The Canadian government is a key actor in the international finance scene. It is one of very few governments to be represented on:

  • The Group of Eight (G8) and Group of 20 (G20), where the leaders of these countries discuss key global development and finance issues, and at international bodies such as the United Nations, where they discuss issues related to human rights and financing for development;
  • The Paris Club of creditor nations, where discussions relating to bi-lateral debt take place;
  • The Organization for Economic Cooperation and Development (OECD), where discussions take place on overseas development assistance (ODA or aid), matters related to export credit agencies and corporate accountability.
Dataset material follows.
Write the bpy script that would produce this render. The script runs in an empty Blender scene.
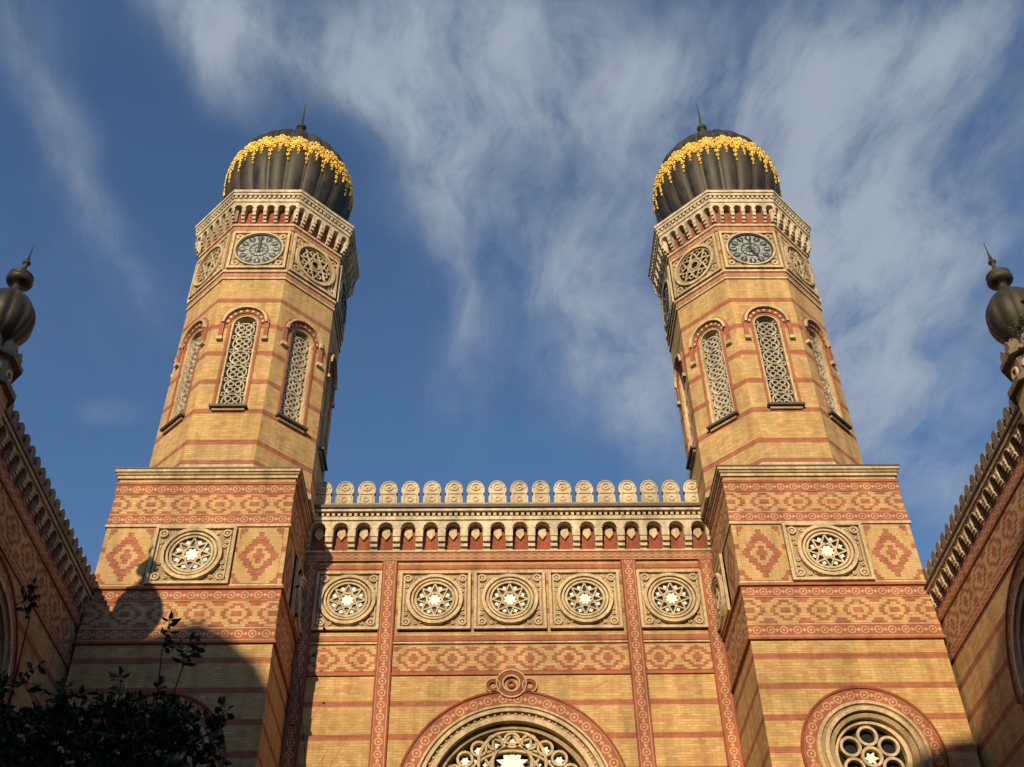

ECAs support a number of questionable projects;
  • All the Boards of the World Bank Group (WBG) as an Executive Director, where international development issues are discussed and coordinated;
  • The Board for the International Monetary Fund (IMF), which reviews countries' economic policies and lends money to developing countries facing financial or debt crises. IMF support is conditioned on countries implementing a large number of policies to "structurally adjust" their economies;
  • All the Board of Governors of the Regional Development Banks (Asian Development Bank, African Development Bank and the European Bank for Reconstruction and Development) directly, or Regional Development Banks (RDBs).

Canada is a key player among these institutions and, when pushed, can play an important role in advocating for greater transparency and accountability through their institutional reform.